また、「アフロ大仏」として有名な五劫思惟阿弥陀の御朱印は、旅の思い出としてぜひもらっておきたいところです。
《墓所案内》くろ谷 金戒光明寺「紫雲墓地」
借景として東山連峰を望む優美な墓地で、京都の風情ある自然に囲まれています。バリアフリーなので、足が悪い方でも問題ありません。他にも会食施設、法要施設・多目的ホール、駐車場を備えています。宗教・宗派不問。
京阪丸太町駅から市バスで岡崎神社前下車、徒歩約5分。車の場合は京都南ICより35分で到着します。

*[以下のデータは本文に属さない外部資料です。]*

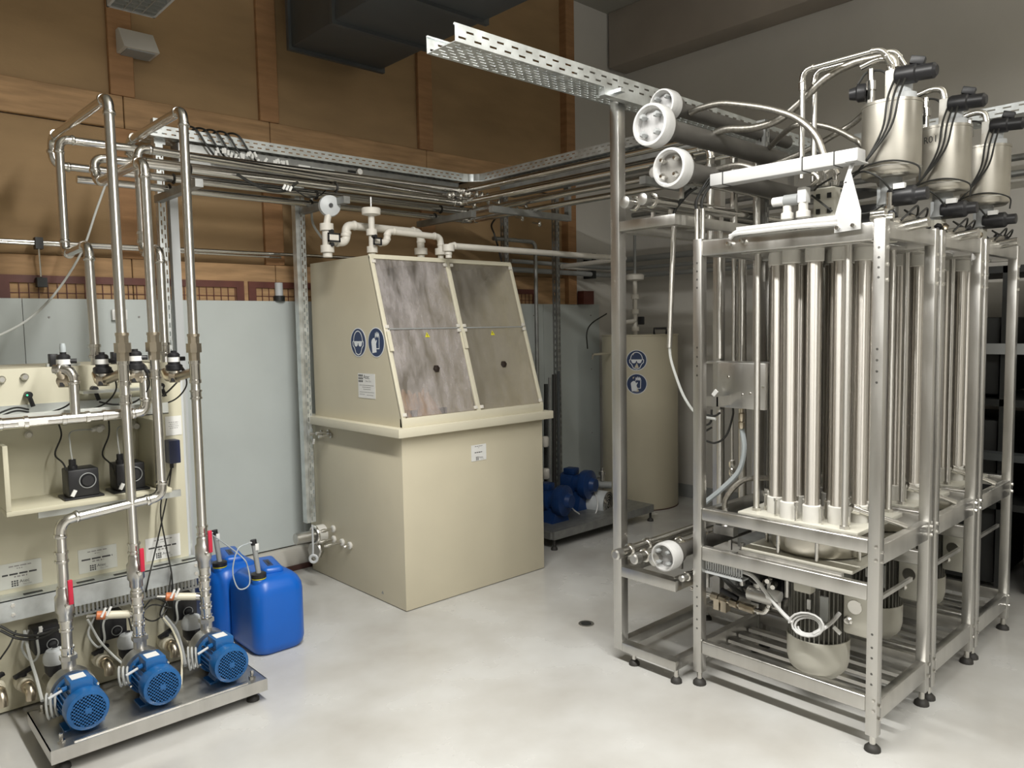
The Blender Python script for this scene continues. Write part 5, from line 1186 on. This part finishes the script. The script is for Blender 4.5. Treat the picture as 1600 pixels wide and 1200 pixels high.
# clutter below the drum, left of the motor
def clutter(dx, lab_, full):
    t = thing('valve_block', lab_, 'valve', (3.0+dx, 1.68, .3), 'valve blocks under the modules')
    MB().lathe([(.06, 0), (.065, .02), (.065, .09), (.04, .11)], (3.0+dx, 1.66, .50), (0, 0, 1), 18).build('black_body', 'black', t)
    MB().cyl((2.97+dx, 1.66, .43), (2.97+dx, 1.66, .5), .03, n=12).build('neck', 'steelb', t)
    MB().cyl((2.95+dx, 1.70, .43), (2.95+dx, 1.58, .43), .032, n=14).build('cylinder', 'steelb', t)
    MB().bb(3.05+dx, 3.13+dx, 1.60, 1.72, .38, .62).build('block', 'dark', t, bevel=.01)
    MB().cyl((2.93+dx, 1.60, .455), (2.93+dx, 1.545, .452), .024, n=14).build('silver_end', 'whitep', t)
    for k, y in enumerate((1.575, 1.60, 1.625)): MB().lathe([(.013, 0), (.015, .02), (.010, .03), (.010, .05)], (2.94+dx, y, .50+.02*(k % 2)), (-1, -.3, 0), 8).build('fitting', 'steel', t)
    for k, y in enumerate((1.53, 1.61, 1.74)): MB().cyl((2.96+dx, y, .45), (2.96+dx, y, .64), .012, n=8).build('riser', 'steelb', t)
    for k in range(3): cable('lead', None, [(2.95+dx, 1.75-.05*k, .60), (2.90+dx, 1.72-.05*k, .53-.02*k), (2.93+dx, 1.62, .50), (2.96+dx, 1.56, .57)], .006, parent=t)
    if full:
        MB().bb(3.06, 3.16, 1.76, 1.86, .42, .50).build('beige_foot', 'cowl', t, bevel=.008)
clutter(0, 'black and steel valve block below the drum of the front module', True)
clutter(DX, 'black and steel valve block below the drum of the middle module', False)
t = thing('gear_unit', 'dark drive unit with black cables hanging under the front drum left of the motor', 'drive', (3.12, 1.6, .62))
for px, py, w_, h_, mm in ((1163, 905, .07, .09, 'black'), (1190, 905, .05, .06, 'dark'), (1215, 915, .05, .08, 'black'), (1180, 935, .05, .05, 'black'), (1212, 945, .05, .05, 'steelb'), (1140, 905, .06, .05, 'greyp')):
    c = at(px, py, x=3.02); MB().bb(3.02, 3.10, c.y-w_/2, c.y+w_/2, c.z-h_/2, c.z+h_/2).build('housing', mm, t, bevel=.008)
for px, py in ((1150, 893), (1172, 888), (1198, 893), (1206, 930), (1168, 925), (1226, 905), (1190, 920)):
    c = at(px, py, x=3.0); MB().lathe([(.008, 0), (.012, .008), (.012, .02), (.007, .024), (.007, .045)], c, (-.5, -.4, .6), 8).build('fitting', 'steel', t)
for k_, pts in enumerate(([(1120, 890), (1140, 912), (1160, 915), (1185, 895)], [(1150, 900), (1168, 932), (1195, 925), (1205, 900)], [(1195, 890), (1210, 930), (1228, 935), (1238, 905)], [(1175, 890), (1180, 915), (1200, 912), (1222, 892)])):
    cable('drive_lead', None, [at(*p, x=2.98) for p in pts], .005, parent=t)
MB().bb(3.02, 3.2, 1.56, 1.80, .60, .638).build('mounting_plate', 'galvd', t)
t = thing('drain_pipe', 'steel drain pipe with valves running under the front module', 'pipe', at(1130, 935, x=2.98))
q0, q1 = at(1080, 920, x=2.98), at(1205, 962, x=2.98)
d = (q1-q0); run(t, [q0, q1-d*.07, q1+V((0, -.01, .09))], .011, .03)
for f in (.32, .42, .56, .68, .76): MB().lathe([(.012, -.02), (.02, -.018), (.02, .018), (.012, .02)], q0+d*f, d, 8).build('valve_nut', 'brass', t)
for f in (.36, .45): MB().bb(q0.x-.02, q0.x+.02, (q0+d*f).y-.014, (q0+d*f).y+.014, (q0+d*f).z-.05, (q0+d*f).z).build('branch', 'brass', t)
MB().box(q0+d*.5+V((0, 0, .035)), (.02, .09, .018), 0, .25).build('lever', 'black', t, bevel=.003)
cable('black_hose', 'thick black hose sagging under the comb duct of the front module', [at(1102, 888, x=2.95), at(1125, 898, x=2.95), at(1140, 912, x=2.95), at(1158, 928, x=2.95), at(1185, 935, x=2.95)], .012, 'cable', 'hose')
# square beam with clamp left of the drum
t = thing('clamp_beam', 'dark square steel beam with clamp behind the low beam of the front module', 'beam', at(1150, 860, x=3.0))
MB().bb(2.98, 3.9, 1.80, 1.85, .655, .695).build('beam', 'galvd', t)
MB().bb(2.95, 2.99, 1.78, 1.88, .66, .70).lathe([(.018, .70), (.012, .71), (.012, .78)], (2.97, 1.83, 0), (0, 0, 1), 10).build('clamp', 'steelb', t)
cable('braided_hose', 'short braided hose rising from the clamp beam', [(2.97, 1.83, .74), (2.97, 1.83, .82), (3.02, 1.78, .90), (3.10, 1.72, .91), (3.2, 1.68, .89)], .012, 'hose', 'hose')
# ---------------------------------------------------------------- top of the machine
t = thing('cable_duct', 'bright white cable duct mounted above the front module', 'duct', (2.86, 1.5, 2.18))
a = at(1109, 284, x=2.85); b = at(1340, 247, x=2.85)
MB().bb(2.85, 2.92, b.y, a.y, 2.182, 2.232).build('duct_body', 'duct', t, bevel=.003)
for f in (.10, .66, .86): y = a.y+(b.y-a.y)*f; MB().bb(2.848, 2.922, y-.002, y+.002, 2.18, 2.2345).build('cover_joint', 'dark', t)
t = thing('bracket_plate', 'white triangular bracket plate bolted to the top beam of the front module', 'bracket', (2.8, 1.22, 1.9))
P = [(2.795, 1.276, 1.925), (2.795, 1.180, 1.930), (2.795, 1.180, 1.995), (2.795, 1.218, 2.135), (2.795, 1.232, 2.135), (2.795, 1.276, 1.985)]
MB().prism(P, (.004, 0, 0)).build('plate', 'duct', t, bevel=.001)
MB().prism([(2.795, 1.232, 2.10), (2.795, 1.243, 2.10), (2.85, 1.243, 2.18), (2.85, 1.225, 2.18)], (0, 0, .004)).bb(2.80, 2.90, 1.20, 1.245, 2.176, 2.181).build('bent_flange', 'duct', t)
mb = MB(); bolt(mb, (2.795, 1.262, 1.942), (-1, 0, 0), .008, .012); bolt(mb, (2.795, 1.205, 1.945), (-1, 0, 0), .008, .012); mb.build('bolt', 'steel', t)
t = thing('flat_bar', 'white flat bar lying on the top beam of the front module', 'bar', (2.83, 1.5, 1.98))
a = at(1150, 352, x=2.82); b = at(1300, 334, x=2.82); MB().bb(2.82, 2.90, b.y-.05, a.y, 1.975, 1.993).build('bar', 'duct', t, bevel=.002)
for k in (0, 1):
    cable('white_hose', ('upper', 'lower')[k] + ' white hose draped over the top beam of the front module', [at(1141, 372-k*3, x=2.80), at(1152, 362+k*3, x=2.79), at(1180, 357+k*5, x=2.785), at(1240, 350+k*5, x=2.785), at(1300, 344+k*6, x=2.79), at(1312, 343+k*6, x=2.84)], .0085, 'whitecab', 'hose', group='white hoses on the top beam')
t = thing('beam_bolts', 'two hex bolts in the left of the top beam', 'bolt', (2.81, 1.75, 1.93))
for px, py in ((1140, 381), (1160, 377)): p = at(px, py, x=2.81); mb = MB(); bolt(mb, p, (-1, 0, 0), .009, .016); mb.build('bolt', 'steel', t)
# conduit tubes with cables
def conduit(px, y0, y1, x, label, r=.010, below=None, m='cable'):
    a = at(px[0], y0, x=x); b = at(px[1], y1, x=x); t = thing('conduit_tube', label, 'tube', b, 'steel conduit tubes')
    MB().cyl(a, b, r, n=14).build('tube', 'pipe_ground', t)
    for k in range(2): cable('cable_tail', None, [a+V((0, 0, -.02)), a+V((0, .004*k, .04)), a+V((.03, -.03-.02*k, .12)), a+V((.05, -.06-.03*k, .15))], r*.5, parent=t)
    if below: cable('cable_tail', None, [b+V((0, 0, .02))] + [at(*p, x=x) for p in below], r*.55, m, parent=t)
    return t
conduit((1089, 1089), 327, 545, 2.86, 'bright conduit tube beside the left front post, left of the pair', below=[(1088, 552), (1085, 580), (1088, 620)])
conduit((1098, 1098), 326, 545, 2.86, 'bright conduit tube beside the left front post, right of the pair', below=[(1097, 552), (1090, 580), (1090, 615)])
conduit((1053, 1046), 348, 543, 2.92, 'single steel conduit tube hanging under the upper rack beam', below=[(1048, 560), (1057, 590), (1070, 622), (1090, 648), (1118, 655)], m='greycab', r=.012)
t = thing('upright_pipe', 'steel upright pipe behind the left front post', 'pipe', (3.0, 1.8, .6))
for k, (px, y0, y1, x, r) in enumerate(((1096, 646, 868, 2.95, .011), (1125, 640, 805, 3.15, .015), (1125, 345, 560, 3.15, .014), (1147, 380, 570, 3.3, .011), (1144, 655, 730, 3.2, .007), (1160, 390, 800, 3.35, .02))):
    MB().cyl(at(px, y0, x=x), at(px, y1, x=x), r, n=12).build('pipe', 'pipe_ground', t)
c = at(1144, 728, x=3.2); MB().lathe([(.010, -.05), (.015, -.04), (.015, -.015), (.011, -.01), (.016, 0), (.016, .02), (.01, .03)], c, (0, 0, 1), 8).build('union', 'steel', t)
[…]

一般墓所:一聖地(1m2)あたり永代使用料170万円、年間管理費12,000円
※使用料・管理費には墓石費用は含まれていません。その他、冥加料30万円がかかります。
納骨堂(一霊あたり):分骨8万円、総骨10万円
※納骨は浄土宗の方のみ。お申し込みの前に檀那寺に相談が必要です。
西山浄土宗総本山 光明寺(京都府長岡京市)
法然上人が、43歳の時、立教開宗された地に建てられた寺院です。1185年に源氏の熊谷次郎直実が罪業を償いたいと法然上人を訪ね、「罪が深くても念仏を申せば必ず救われる」と教えられたことから直ちに剃髪し法力房蓮生と名づけられました。1198年に粟生広谷に寺を建て、法然上人によって念仏三昧院と名づけられたのが、こちらの光明寺の始まりです。

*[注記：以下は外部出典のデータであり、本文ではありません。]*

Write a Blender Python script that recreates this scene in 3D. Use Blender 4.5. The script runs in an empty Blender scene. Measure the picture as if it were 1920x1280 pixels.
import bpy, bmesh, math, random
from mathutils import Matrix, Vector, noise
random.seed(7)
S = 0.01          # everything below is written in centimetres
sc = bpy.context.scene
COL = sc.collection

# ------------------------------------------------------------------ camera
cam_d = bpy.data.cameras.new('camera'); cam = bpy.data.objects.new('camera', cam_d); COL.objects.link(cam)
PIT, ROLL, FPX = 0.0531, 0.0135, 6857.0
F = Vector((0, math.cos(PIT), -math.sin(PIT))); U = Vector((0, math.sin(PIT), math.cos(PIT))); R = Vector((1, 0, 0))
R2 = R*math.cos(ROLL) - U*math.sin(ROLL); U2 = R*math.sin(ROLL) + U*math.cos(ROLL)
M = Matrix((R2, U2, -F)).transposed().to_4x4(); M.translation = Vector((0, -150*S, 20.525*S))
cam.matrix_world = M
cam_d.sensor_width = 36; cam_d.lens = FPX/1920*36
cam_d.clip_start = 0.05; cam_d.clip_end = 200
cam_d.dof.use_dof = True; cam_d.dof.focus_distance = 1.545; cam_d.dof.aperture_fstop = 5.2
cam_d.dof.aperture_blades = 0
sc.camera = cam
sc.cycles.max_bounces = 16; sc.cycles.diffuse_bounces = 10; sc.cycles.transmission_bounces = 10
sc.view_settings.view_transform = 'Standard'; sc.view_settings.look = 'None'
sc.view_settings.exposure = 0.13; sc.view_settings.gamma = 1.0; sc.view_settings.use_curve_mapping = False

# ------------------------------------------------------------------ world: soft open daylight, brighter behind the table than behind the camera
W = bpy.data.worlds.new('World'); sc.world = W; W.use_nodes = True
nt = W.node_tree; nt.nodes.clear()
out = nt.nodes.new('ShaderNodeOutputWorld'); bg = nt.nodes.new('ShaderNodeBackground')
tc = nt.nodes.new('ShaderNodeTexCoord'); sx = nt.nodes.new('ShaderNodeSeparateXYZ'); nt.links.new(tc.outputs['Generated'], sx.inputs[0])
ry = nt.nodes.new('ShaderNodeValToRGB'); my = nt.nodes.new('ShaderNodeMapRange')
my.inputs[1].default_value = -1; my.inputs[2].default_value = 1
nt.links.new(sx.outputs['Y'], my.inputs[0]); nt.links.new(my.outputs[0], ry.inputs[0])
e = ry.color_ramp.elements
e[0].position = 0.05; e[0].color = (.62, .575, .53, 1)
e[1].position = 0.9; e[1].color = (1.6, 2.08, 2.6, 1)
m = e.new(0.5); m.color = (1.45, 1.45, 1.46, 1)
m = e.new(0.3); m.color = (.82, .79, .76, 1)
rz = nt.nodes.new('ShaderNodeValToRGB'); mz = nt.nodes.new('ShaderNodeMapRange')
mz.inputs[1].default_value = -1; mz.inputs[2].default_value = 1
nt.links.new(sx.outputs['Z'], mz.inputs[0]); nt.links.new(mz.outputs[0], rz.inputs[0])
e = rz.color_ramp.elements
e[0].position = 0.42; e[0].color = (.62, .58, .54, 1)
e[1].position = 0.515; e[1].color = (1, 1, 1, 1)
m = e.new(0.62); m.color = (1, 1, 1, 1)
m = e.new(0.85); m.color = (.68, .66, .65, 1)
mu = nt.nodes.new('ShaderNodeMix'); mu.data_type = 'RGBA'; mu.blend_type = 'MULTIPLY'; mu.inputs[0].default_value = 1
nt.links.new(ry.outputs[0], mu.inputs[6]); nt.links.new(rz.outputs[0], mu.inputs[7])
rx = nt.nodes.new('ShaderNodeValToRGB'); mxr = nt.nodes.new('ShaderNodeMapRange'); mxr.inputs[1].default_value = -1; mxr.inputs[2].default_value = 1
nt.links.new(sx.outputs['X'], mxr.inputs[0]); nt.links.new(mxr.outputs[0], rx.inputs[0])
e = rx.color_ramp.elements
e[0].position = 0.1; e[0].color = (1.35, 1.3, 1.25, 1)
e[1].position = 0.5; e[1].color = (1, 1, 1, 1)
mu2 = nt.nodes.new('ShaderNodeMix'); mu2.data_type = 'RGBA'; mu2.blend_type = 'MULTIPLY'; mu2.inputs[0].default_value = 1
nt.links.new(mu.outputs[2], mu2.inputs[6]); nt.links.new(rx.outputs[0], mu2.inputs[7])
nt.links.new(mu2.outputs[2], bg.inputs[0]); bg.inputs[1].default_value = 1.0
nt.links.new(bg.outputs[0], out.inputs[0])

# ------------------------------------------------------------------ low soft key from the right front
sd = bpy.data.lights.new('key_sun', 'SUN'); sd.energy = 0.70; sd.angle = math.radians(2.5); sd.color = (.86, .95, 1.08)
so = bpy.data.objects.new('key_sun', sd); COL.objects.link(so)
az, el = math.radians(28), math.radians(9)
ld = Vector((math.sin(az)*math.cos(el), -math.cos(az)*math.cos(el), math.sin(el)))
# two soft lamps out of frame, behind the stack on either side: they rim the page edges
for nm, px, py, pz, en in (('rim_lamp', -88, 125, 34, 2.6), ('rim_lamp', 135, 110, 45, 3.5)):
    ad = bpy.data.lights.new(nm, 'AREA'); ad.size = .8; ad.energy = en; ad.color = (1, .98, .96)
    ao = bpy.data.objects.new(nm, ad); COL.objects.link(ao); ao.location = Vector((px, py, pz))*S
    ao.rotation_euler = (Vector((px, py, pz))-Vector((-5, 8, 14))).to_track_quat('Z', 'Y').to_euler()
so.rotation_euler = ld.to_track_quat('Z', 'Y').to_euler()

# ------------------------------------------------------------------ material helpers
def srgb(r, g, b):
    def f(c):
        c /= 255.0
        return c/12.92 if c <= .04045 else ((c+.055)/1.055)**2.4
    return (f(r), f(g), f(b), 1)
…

1227年に叡山の衆徒が法然上人の墳墓を暴こうとしたので、弟子たちが遺骸の石棺を太秦に移すと、棺から数条の光明が放たれ、南西の粟生野を照らしたことから遺骸を粟生野の地で荼毘に付し御廟堂を建てました。これ以後、念仏三昧院は光明寺と呼ばれることになりました。
西山浄土宗総本山 光明寺の見どころ
境内は約1万8,000坪と広大で、33棟の建物があります。法然上人が初めて教えを説かれた場所には「浄土門根元地」の石碑が建っており、熊谷連生法師の故事を記念した「東行逆馬の碑」からは武士らしさを感じます。光明寺の中心となる御影堂の「法然上人御自作の張子の御影」は、一度お参りに足を運んでおきたい場所です。
京都の紅葉の名所には、大宰府に流された菅原道真を祀る北野天満宮、京都三大門で有名な二王門のある仁和寺、瑠璃の庭で知られる瑠璃光院などたくさんありますが、光明寺は約500本の楓が参道の両側に植えられた「もみじ参道」が有名で、「紅葉の特別入山」もあり、季節の情緒を楽しめる寺院でもあります。
《墓所案内》西山浄土宗総本山 光明寺
総本山光明寺の豊かな自然に囲まれた静閑な寺院墓地です。駐車場がないため、車で行く場合はJR長岡京駅前駐車場を利用し、パークアンドライドでアクセスできます。徒歩の方は、阪急長岡天神駅からバスで旭が丘ホーム前で下車すると光明寺が見えます。
30万円で永代納骨供養合祀墓を利用でき、遺骨の一部(分骨)を法然上人のお墓(御本廟)の隣にある納骨堂に納めてもらえます。
まとめ
大本山光明寺、大本山くろ谷金戒光明寺、西山浄土宗総本山光明寺ともに、浄土宗の宗祖・法然上人とゆかりの深い、格式ある寺院です。
鎌倉、京都、長岡京など自然と歴史を楽しめる閑静な地に足を運び、情景と仏門の風情を楽しんでみてはいかがでしょうか。